「ホワイト国除外」と「据置き協定」ー ロイター通信の放った矢

 8月2日で閣議決定が既定路線と思われていた韓国の「ホワイト国除外」。2日前になって絶妙のタイミングで米国の仲介による「据え置協定」を提案、という矢をロイター通信が放った。メディアやネットは騒然となっているが果たしてどこに真意があるのか。3カ国の思惑から推測してみる。

韓国 - 当然ホワイト国除外の阻止、そしてその中には半導体関連も含まれる。筆者も前稿で解説したが、韓国側の被害が甚大になる恐れがある、と考えている。(おそらく輸出管理に係る書類や「覚書」に署名できないのだろう。「覚書」の内容は、輸出品の管理に不備が発覚した場合、当該品目の輸出許可を取り消す、といった趣旨か)
日本 - 半導体3品目の管理は継続。それに続く「ホワイト国除外」は国内管理の問題であり、既に決定事項。4万件ものパブリックコメントのうち90%以上が支持している「民意」はさすがに無視できない。仮に「据置き協定」が米国から提案されたとしても、それは今後の徴用工訴訟の差し押さえ現金化に対する対抗措置など本当の「規制」に関するもの、との解釈。
米国 - 半導体3品目だけ管理されていればどちらでも良い。なぜなら、情報産業にも軍需産業にも戦略物資である半導体が米国の管理下になり、中国に覇権を握らせない、という目的がそれで十分果たせるから。半導体関連以外の品目が日本から韓国に流れることについては、正直あまり興味がないのでは。まずは軍事情報包括的保全協定( GSOMIA=General Security of Military Information Agreement, ジーソミア)の維持が最優先で、駐留米軍の負担増やイランへの有志連合の参加を踏み絵に日韓両国を天秤にかけるつもりではないだろうか。

 「据置き協定」提案や「ホワイト国除外」に対する菅官房長官や世耕経済産業相の発言を聞いていると、日本寄りのシナリオに決着する可能性が高い、と「損切丸」は見ている。韓国には、「今回の措置は規制ではなく、他の非ホワイト国同様手続すれば日本からの輸出は今まで通り行われる」、といった説得が強調される形になるだろう。
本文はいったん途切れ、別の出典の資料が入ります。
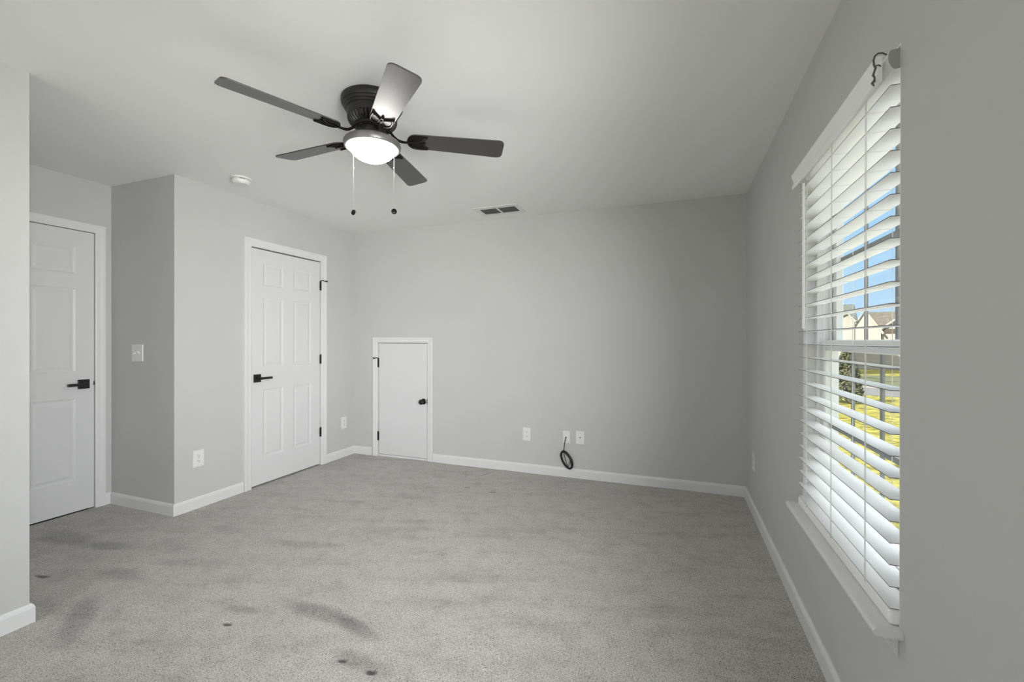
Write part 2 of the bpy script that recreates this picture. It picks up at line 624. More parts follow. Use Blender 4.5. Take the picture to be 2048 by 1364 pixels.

 31日に開かれていた日韓の議員の会合後の双方のコメントを聞いていると、ますますそんな風に思えてくる。一点、政治力学に変化があったとすれば、韓国の不買運動の影響から九州などでLCCが減便になったり、観光収入が落ちたりして地方から与党に陳情が相次いだ事だろうか。若干空気の変化はあったかもしれないが、日本側の方針転換につながる程ではあるまい。

 市場の反応 - 「据置き協定」の記事を見たときに、反射的にこれは日経は売られるな、とは思った。(ただし東京エレクトロンなど半導体関連は値持ちしていた)逆に韓国株式指数=KOSPIは値持ちするのかな、と思っていたらこちらも売られ、一時防衛ラインと見られる2,000ポイントぎりぎりまで落ちた。サムソン、SK、LGなども総崩れ。ちょっと意外だったが、今回の米国の仲介如何に関わらず韓国の半導体産業のシェアが奪われる見通しが変わらないのなら、納得のいく動きとも解釈できる。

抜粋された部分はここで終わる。